Vikings did stop wearing them because they're dead (assuming they did, we have people in here saying there isn't even any firsthand evidence that they did wear locs).Im sorry but thats just wrong and feels like needless racial gatekeeping. Vikings wore them along time ago along with tons of other cultures. They didnt stop wearing them, they kept continousloy wearing them. Dreadlocks you might be able to make a case for, but dreads on their own are pretty universal
But okay, let's back up a little bit since people balked at the first post of my sentence. I'm not saying you can't do whatever the fuck you want with you hair, even if it looks silly. I'm not one for trying to physically police how people wanna express themselves. I'm not truly gatekeeping anything; if you wanna look like a fool and damage your baby fine-ass hair, go on ahead. But a lot of people up in here are acting like dreadlocks, in the year of our lord 2020, are not an extremely visible and somewhat intrinsic part of black (and I don't just mean black American) culture. People responded by saying "Bu-bu-bu My white metal friends wear them" and in general people are pointing to how the Vikings and other cultures wore them hundreds, sometimes thousands of years ago.
Okay. So basically, unless you are part of a specific subculture like metal, or your are expressing a relatively niche historical culture, white people aren't usually wearing dreads. Meanwhile, dreads are just a normal part of black people's hairtstyling repertoire. We wear them in blue collar settings, and in white collar settings. We wear them when we're young, and when we're old. We wear them using our own hair, or we style them using wigs. We wear them for secular reasons, and we wear them for religious reasons. They are part of our modern language, our art, our music, and our representation, even when that representation is in the hands of non-black people (see my avatar). Black people wear dreads because it's now, today, a normal part of black culture to wear them.
If we're going to acknowledge that culture shifts with time, if we're going to acknowledge that things get appropriated all the time, if we're going to acknowledge that culture and identity is fluid and changes decade by decade, era by era, century by century, then you cannot balk at the argument that customs and practices that may have once been part of one culture, or may have just been culturally ambiguous because everyone was doing them, can in time become adopted by and moreso associated with a specific culture more than others. You also cannot argue that customs can become sociopolitically charged depending upon how they are tied up in larger conversations regarding how certain peoples are treated, hence the issue with black hair politics- the stories you hear of our dreadlocks just getting cut the fuck off by some racist who thinks they know better- and why black people get pissed about this shit.
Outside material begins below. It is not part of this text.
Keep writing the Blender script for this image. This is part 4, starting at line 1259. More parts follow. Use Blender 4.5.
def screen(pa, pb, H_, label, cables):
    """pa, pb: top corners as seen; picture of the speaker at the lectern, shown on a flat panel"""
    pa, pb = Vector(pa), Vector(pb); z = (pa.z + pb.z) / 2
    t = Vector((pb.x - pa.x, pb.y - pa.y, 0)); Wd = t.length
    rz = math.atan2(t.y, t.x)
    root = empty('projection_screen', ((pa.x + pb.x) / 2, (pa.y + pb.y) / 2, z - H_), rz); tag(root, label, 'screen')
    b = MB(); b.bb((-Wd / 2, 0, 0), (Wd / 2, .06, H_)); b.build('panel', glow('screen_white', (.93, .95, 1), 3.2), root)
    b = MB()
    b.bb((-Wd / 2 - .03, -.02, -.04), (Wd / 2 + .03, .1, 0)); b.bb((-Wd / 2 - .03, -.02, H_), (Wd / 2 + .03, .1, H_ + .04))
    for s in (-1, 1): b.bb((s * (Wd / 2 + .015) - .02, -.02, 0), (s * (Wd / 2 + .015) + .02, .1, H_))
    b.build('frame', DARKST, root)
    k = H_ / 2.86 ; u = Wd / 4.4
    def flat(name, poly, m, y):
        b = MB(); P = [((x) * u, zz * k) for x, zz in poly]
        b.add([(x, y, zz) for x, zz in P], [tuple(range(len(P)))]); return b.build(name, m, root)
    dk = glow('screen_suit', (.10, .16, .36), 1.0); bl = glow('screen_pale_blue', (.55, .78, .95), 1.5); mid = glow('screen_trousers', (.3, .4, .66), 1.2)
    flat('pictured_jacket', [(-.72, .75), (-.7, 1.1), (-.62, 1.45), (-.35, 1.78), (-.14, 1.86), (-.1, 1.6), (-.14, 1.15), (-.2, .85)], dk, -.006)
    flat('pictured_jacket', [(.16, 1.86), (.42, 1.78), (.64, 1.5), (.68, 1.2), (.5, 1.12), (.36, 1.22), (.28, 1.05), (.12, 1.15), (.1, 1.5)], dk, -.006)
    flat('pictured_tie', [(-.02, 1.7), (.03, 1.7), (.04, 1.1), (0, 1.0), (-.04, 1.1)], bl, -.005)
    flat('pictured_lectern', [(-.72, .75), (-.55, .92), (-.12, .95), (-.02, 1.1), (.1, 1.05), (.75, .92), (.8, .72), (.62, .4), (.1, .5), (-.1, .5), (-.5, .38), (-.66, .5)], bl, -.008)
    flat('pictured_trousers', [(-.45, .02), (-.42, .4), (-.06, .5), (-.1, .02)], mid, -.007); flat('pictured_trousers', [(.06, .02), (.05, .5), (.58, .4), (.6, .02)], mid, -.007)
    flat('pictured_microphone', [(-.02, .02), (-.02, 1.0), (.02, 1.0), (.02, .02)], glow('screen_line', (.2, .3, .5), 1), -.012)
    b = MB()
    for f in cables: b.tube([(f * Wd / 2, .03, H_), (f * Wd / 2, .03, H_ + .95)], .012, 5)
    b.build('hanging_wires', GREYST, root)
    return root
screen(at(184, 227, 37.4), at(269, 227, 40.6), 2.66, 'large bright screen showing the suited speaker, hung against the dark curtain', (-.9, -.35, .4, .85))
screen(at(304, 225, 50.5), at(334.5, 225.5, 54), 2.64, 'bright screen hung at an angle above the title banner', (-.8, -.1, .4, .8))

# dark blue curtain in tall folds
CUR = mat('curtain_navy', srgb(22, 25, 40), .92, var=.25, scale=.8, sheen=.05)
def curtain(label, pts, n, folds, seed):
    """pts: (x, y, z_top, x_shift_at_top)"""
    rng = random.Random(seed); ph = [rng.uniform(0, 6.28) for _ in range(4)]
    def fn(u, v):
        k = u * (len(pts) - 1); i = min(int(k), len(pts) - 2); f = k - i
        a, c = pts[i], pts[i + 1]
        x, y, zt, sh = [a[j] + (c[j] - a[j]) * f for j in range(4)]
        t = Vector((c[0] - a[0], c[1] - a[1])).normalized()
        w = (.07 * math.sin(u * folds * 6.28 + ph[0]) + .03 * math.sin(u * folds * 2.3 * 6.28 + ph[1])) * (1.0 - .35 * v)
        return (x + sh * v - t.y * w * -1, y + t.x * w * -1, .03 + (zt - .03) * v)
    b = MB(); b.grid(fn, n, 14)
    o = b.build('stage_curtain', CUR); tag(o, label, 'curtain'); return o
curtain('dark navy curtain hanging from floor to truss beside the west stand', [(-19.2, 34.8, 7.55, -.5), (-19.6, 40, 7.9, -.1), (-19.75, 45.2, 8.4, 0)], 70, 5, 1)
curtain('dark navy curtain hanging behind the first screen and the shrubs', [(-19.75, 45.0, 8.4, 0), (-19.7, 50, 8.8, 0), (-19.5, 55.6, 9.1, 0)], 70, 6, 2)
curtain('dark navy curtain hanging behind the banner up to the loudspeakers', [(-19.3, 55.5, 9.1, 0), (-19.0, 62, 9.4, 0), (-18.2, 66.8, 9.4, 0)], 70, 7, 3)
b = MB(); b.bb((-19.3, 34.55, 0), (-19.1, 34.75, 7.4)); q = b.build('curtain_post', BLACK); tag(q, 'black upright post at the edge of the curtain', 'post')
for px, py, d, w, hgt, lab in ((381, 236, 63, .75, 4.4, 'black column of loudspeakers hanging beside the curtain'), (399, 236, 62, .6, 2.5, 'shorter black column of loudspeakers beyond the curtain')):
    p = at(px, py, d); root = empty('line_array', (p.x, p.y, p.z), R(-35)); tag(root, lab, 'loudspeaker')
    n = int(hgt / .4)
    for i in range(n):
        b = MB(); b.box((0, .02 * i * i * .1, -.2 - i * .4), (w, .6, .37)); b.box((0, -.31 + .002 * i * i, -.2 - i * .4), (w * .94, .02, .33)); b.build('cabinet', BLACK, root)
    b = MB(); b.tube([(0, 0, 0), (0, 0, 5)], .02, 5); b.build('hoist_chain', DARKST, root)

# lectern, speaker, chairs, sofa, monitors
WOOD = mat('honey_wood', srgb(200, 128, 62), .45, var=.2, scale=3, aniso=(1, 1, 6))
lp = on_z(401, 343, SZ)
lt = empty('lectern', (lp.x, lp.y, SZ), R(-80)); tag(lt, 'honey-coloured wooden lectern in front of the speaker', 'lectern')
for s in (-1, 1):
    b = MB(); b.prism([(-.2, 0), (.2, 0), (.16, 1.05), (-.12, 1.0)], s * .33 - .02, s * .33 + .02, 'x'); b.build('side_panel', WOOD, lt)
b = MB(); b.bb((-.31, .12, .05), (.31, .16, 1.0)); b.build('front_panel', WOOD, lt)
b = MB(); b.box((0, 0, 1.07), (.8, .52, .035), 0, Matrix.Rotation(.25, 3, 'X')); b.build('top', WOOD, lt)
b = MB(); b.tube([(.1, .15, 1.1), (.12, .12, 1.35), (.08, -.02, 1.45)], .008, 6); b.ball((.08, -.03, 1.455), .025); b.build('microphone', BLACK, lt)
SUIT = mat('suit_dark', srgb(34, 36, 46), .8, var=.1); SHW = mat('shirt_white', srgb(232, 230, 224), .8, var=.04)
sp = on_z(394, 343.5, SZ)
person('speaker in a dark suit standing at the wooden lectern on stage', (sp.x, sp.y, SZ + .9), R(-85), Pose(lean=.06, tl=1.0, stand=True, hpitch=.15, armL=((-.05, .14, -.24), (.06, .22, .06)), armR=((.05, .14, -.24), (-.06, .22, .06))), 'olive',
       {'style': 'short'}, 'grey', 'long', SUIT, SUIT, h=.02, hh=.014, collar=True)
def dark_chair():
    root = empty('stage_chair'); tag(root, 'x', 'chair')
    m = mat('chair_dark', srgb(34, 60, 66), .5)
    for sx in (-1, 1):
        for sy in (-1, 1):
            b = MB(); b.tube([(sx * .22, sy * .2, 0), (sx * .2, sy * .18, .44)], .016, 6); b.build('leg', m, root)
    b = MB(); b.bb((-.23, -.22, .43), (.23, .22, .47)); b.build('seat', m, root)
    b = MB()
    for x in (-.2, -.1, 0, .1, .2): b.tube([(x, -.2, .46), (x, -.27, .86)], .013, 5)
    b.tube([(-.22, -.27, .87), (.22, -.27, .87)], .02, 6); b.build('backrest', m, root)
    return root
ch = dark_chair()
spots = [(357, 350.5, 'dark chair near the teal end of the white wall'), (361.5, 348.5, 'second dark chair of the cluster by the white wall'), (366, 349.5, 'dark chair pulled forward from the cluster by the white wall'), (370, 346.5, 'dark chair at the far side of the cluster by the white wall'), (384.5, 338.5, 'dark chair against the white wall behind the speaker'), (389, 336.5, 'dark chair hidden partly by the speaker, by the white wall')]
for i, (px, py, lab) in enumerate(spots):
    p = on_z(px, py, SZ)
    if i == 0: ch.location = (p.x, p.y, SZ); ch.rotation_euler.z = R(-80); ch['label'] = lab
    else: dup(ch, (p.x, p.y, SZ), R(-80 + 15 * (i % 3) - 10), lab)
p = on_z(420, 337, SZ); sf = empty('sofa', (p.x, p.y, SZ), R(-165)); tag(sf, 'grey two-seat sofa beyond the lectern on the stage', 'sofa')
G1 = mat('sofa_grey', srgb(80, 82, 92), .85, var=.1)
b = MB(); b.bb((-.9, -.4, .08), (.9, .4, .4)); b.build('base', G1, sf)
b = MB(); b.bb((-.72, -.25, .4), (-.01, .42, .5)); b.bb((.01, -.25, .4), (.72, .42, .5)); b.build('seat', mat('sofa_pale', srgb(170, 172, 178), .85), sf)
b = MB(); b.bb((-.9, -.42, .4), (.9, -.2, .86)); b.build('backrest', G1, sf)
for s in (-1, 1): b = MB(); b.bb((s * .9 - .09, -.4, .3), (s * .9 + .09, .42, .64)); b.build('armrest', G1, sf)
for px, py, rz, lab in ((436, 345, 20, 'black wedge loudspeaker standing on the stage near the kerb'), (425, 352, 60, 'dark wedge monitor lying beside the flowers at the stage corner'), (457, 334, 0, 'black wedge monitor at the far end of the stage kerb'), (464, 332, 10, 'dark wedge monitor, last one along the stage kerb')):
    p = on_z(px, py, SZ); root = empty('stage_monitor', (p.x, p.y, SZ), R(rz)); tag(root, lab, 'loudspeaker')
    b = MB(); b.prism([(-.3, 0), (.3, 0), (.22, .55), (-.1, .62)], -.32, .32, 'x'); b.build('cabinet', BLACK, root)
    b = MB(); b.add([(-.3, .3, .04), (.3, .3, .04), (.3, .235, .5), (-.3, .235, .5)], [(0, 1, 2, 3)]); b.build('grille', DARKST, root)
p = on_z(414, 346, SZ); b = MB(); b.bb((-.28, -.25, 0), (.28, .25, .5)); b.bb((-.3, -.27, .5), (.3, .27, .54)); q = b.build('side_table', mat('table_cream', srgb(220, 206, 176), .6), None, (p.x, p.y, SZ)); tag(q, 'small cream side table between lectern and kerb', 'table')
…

So, when people- particularly white people- talk casually about dreadlocks in modern times, and they face grievances from black people who are living in modern times where dreadlocks have been far more of a custom for us than it is for them, despite the fact that wearing them comes with racial animus, saying "well, the Vikings wore them" and "But metalheads" or "It's just a hairstyle; who cares?" is fucking irrelevant, misses the point, and is dismissive.
The way this situation is treated on the forum when black people get upset is appalling, which is partly hilarious because- again- 99% of non-black people wearing them look absolutely fucking foolish even trying.